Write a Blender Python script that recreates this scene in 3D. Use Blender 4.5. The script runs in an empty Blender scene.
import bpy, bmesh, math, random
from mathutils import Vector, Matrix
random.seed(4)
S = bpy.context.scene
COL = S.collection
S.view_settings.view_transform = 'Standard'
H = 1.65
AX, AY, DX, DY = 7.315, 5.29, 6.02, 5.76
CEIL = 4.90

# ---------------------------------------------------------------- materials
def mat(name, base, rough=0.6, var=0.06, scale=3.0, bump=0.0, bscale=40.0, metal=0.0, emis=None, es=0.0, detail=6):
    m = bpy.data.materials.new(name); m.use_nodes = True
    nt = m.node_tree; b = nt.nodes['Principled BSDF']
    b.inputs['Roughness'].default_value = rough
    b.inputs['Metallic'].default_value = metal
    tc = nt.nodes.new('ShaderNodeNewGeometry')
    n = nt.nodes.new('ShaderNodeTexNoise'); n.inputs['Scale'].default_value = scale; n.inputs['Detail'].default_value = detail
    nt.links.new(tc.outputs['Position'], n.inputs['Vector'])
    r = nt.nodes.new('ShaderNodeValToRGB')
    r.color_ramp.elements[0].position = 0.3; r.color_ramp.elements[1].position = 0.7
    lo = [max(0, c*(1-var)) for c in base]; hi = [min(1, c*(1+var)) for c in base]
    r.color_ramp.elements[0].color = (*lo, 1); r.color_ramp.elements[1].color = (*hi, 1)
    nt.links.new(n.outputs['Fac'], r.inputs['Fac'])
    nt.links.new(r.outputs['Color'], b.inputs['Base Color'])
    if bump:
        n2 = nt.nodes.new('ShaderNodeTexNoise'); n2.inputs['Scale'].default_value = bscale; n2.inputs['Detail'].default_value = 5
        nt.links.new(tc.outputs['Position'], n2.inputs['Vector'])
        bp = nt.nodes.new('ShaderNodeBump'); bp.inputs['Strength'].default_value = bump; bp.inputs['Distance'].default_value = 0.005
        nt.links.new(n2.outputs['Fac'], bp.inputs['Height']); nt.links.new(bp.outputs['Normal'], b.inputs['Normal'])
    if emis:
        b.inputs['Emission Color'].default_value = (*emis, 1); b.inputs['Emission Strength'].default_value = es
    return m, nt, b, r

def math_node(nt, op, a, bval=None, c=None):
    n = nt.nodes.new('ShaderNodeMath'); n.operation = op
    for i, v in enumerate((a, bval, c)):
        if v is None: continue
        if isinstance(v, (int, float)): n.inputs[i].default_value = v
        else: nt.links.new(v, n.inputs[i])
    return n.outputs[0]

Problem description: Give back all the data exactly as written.

Expected answer:
Write a Blender Python script that recreates this scene in 3D. Use Blender 4.5. The script runs in an empty Blender scene.
import bpy, bmesh, math, random
from mathutils import Vector, Matrix
random.seed(4)
S = bpy.context.scene
COL = S.collection
S.view_settings.view_transform = 'Standard'
H = 1.65
AX, AY, DX, DY = 7.315, 5.29, 6.02, 5.76
CEIL = 4.90

# ---------------------------------------------------------------- materials
def mat(name, base, rough=0.6, var=0.06, scale=3.0, bump=0.0, bscale=40.0, metal=0.0, emis=None, es=0.0, detail=6):
    m = bpy.data.materials.new(name); m.use_nodes = True
    nt = m.node_tree; b = nt.nodes['Principled BSDF']
    b.inputs['Roughness'].default_value = rough
    b.inputs['Metallic'].default_value = metal
    tc = nt.nodes.new('ShaderNodeNewGeometry')
    n = nt.nodes.new('ShaderNodeTexNoise'); n.inputs['Scale'].default_value = scale; n.inputs['Detail'].default_value = detail
    nt.links.new(tc.outputs['Position'], n.inputs['Vector'])
    r = nt.nodes.new('ShaderNodeValToRGB')
    r.color_ramp.elements[0].position = 0.3; r.color_ramp.elements[1].position = 0.7
    lo = [max(0, c*(1-var)) for c in base]; hi = [min(1, c*(1+var)) for c in base]
    r.color_ramp.elements[0].color = (*lo, 1); r.color_ramp.elements[1].color = (*hi, 1)
    nt.links.new(n.outputs['Fac'], r.inputs['Fac'])
    nt.links.new(r.outputs['Color'], b.inputs['Base Color'])
    if bump:
        n2 = nt.nodes.new('ShaderNodeTexNoise'); n2.inputs['Scale'].default_value = bscale; n2.inputs['Detail'].default_value = 5
        nt.links.new(tc.outputs['Position'], n2.inputs['Vector'])
        bp = nt.nodes.new('ShaderNodeBump'); bp.inputs['Strength'].default_value = bump; bp.inputs['Distance'].default_value = 0.005
        nt.links.new(n2.outputs['Fac'], bp.inputs['Height']); nt.links.new(bp.outputs['Normal'], b.inputs['Normal'])
    if emis:
        b.inputs['Emission Color'].default_value = (*emis, 1); b.inputs['Emission Strength'].default_value = es
    return m, nt, b, r

def math_node(nt, op, a, bval=None, c=None):
    n = nt.nodes.new('ShaderNodeMath'); n.operation = op
    for i, v in enumerate((a, bval, c)):
        if v is None: continue
        if isinstance(v, (int, float)): n.inputs[i].default_value = v
        else: nt.links.new(v, n.inputs[i])
    return n.outputs[0]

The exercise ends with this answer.